Your second question on pricing, taking 10 steps back, pet caregivers on the Wag! platform set their own rates. So that’s pretty nice in terms of how people manage market equilibrium and supply and demand kind of happens organically, frankly. We don’t think we’ll do too much experimenting with pricing within the actual services being delivered, that’s up related to the pet caregiver. In terms of pricing of things like subscription products, our telehealth product mix or any of our new product launches, I generally think we are very aware that we have a premium pet parent who’s looking for a massive amount of convenience and simplicity in their life and they want to pay up for that. So I think we’ll continue to flex our muscle on benefiting from price resilient as long as we’re delivering the right experience.
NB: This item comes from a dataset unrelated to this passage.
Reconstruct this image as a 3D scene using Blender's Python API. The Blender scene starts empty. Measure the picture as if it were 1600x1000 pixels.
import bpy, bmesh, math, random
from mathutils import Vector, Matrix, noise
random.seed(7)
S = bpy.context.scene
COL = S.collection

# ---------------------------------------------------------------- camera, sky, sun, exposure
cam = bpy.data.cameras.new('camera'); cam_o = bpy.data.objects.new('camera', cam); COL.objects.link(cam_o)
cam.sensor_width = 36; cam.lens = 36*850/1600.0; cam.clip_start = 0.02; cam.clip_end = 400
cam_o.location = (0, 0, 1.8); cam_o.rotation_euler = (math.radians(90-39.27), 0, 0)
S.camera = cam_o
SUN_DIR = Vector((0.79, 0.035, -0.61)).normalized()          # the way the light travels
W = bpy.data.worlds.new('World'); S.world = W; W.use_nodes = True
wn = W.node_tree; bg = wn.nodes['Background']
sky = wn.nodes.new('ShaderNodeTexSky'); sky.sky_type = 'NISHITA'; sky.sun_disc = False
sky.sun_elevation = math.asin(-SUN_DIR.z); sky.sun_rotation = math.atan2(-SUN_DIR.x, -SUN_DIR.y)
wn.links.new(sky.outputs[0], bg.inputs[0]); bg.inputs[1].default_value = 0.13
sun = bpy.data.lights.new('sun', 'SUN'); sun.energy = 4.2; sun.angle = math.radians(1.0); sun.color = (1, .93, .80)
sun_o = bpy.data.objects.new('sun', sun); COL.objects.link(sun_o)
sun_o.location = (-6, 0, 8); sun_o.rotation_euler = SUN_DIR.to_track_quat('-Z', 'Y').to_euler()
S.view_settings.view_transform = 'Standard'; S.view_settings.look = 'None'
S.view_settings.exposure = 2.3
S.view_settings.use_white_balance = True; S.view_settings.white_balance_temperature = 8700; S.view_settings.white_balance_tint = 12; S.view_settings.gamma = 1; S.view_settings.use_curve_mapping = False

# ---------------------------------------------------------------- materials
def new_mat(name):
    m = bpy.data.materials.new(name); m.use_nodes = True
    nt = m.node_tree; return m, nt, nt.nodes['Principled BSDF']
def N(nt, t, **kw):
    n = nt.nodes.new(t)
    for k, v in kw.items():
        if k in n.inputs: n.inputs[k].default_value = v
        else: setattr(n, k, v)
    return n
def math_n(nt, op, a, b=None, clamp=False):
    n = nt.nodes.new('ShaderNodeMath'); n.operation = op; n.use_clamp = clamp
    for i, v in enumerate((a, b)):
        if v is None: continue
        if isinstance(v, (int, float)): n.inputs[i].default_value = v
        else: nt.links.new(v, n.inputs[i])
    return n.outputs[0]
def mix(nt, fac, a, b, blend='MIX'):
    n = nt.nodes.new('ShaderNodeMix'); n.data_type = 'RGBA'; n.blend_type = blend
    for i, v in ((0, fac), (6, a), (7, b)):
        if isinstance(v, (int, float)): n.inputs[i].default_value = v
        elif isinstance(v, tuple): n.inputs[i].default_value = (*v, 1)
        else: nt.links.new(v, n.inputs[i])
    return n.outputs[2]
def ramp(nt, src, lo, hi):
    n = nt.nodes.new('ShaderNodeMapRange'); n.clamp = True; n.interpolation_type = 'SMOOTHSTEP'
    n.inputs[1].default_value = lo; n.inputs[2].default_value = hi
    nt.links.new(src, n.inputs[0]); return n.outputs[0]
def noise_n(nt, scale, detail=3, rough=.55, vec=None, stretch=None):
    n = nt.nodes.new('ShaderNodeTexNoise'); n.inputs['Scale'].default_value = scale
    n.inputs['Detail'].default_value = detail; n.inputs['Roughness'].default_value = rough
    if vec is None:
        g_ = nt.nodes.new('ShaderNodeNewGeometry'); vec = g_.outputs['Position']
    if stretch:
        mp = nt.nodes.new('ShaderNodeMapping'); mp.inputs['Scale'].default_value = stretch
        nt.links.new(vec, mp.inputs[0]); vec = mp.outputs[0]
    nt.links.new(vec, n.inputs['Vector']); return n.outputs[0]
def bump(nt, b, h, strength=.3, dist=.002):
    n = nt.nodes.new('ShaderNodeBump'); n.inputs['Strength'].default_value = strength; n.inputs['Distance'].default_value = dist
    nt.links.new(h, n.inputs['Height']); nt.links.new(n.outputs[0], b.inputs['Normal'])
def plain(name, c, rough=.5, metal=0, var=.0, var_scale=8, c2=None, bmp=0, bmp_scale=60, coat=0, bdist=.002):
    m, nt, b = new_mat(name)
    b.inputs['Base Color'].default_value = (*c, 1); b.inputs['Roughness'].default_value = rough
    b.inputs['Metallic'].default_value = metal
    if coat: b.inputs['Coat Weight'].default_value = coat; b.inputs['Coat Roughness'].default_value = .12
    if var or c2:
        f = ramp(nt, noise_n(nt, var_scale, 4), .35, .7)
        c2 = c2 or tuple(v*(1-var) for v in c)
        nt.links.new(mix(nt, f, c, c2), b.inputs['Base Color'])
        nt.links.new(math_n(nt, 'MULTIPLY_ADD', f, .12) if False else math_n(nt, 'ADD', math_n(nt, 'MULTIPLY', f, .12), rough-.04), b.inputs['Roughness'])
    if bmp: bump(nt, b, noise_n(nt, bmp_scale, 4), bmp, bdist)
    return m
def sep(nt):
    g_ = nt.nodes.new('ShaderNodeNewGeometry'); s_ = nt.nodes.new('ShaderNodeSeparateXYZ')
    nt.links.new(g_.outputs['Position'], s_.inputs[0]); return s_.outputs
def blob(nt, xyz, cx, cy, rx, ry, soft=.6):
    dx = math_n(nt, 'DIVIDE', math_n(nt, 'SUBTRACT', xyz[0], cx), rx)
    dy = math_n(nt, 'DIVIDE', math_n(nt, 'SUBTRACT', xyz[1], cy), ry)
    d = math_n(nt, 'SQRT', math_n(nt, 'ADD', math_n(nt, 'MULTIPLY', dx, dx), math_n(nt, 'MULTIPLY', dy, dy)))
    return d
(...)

Operator: Our next question comes from the line of Matt Koranda with ROTH MKM.

Matt Koranda: Just wanted to clarify on the ’24 guide. It sounded like you said sort of ratable compared to ’23 in terms of mix between services, wellness and food and treats. But just want to give you the opportunity to maybe expound upon relative growth rates between those three categories?

Garrett Smallwood: I mean, in terms of ’23, you saw our wellness group of businesses, which is purchasing pet insurance purchasing loans plans, getting advisement of that, et cetera, grow pretty tremendously. And I think it’s a function of, A, we have a phenomenal product and a phenomenal marketplace; and two, consumer demand, which is kind of unbound frankly. I think we’ll continue to lean aggressively into that business. It’s hyper efficient, it’s a great marketplace, it’s an amazing product experience if you haven’t tried it. Not to say pet food and treatment services growth is less important, but I think you will continue to see us lean very aggressively into wellness and services and pet food and treats will follow.

Matt Koranda: And then just in terms of the, I guess, the pull through to the EBITDA outlook, when you guys talk about sort of the margin improvement that’s expected year-over-year. I guess I would have expected with the level of revenue growth that you’re projecting that you may see a little bit more leverage. Are we reinvesting somewhere in the P&L, maybe just talk about sort of where we’re leaning in? I would imagine sales and marketing is going to be a bigger line item this year. But maybe just talk about the puts and takes around where we’re reinvesting dollars on the P&L in ’24?

Garrett Smallwood: We actually published in our management presentation available on wag.co. Slide 15, which provides kind of an illustrative platform participant growth and consolidated P&L reflective of kind of different examples of quarterly platform participants, both at 1 million and 1.5 million profit participants, along with consistent growth in sales and marketing spend, along with operating expenses. And the flow through is pretty — we believe, pretty compelling. To answer your question, though, we do expect in 2024, just a function of what we’re seeing in the marketplace that we’ll continue to reinvest profits back into growth. I think we’ve seen it in kind of other comps, $200 million to $250 million revenue guiding real EBITDA scale, and I expect similar for us, a little earlier, $150 million to $200 million, but we’re producing a tremendous amount of demand.

We have a great product people love and we really want to take advantage of that. So the mandate from us is continue to be really efficient and thoughtful and judicious on managing gross profit and margin, but more growth, I think, in the foreseeable future.

Matt Koranda: And then just last one. You’re projecting second half free cash flow positive, I guess, and then you mentioned some debt paydown plans or authorization for $10 million paid down. Maybe, Alec, if you want to just cover sort of the thought process behind the level of paydown that we’re targeting, if we’re kind of hitting that sustainable projected free cash flow level in the second half, why not pay more down than just save on the higher cost of debt there? Maybe just talk about the rationale there, that would be helpful.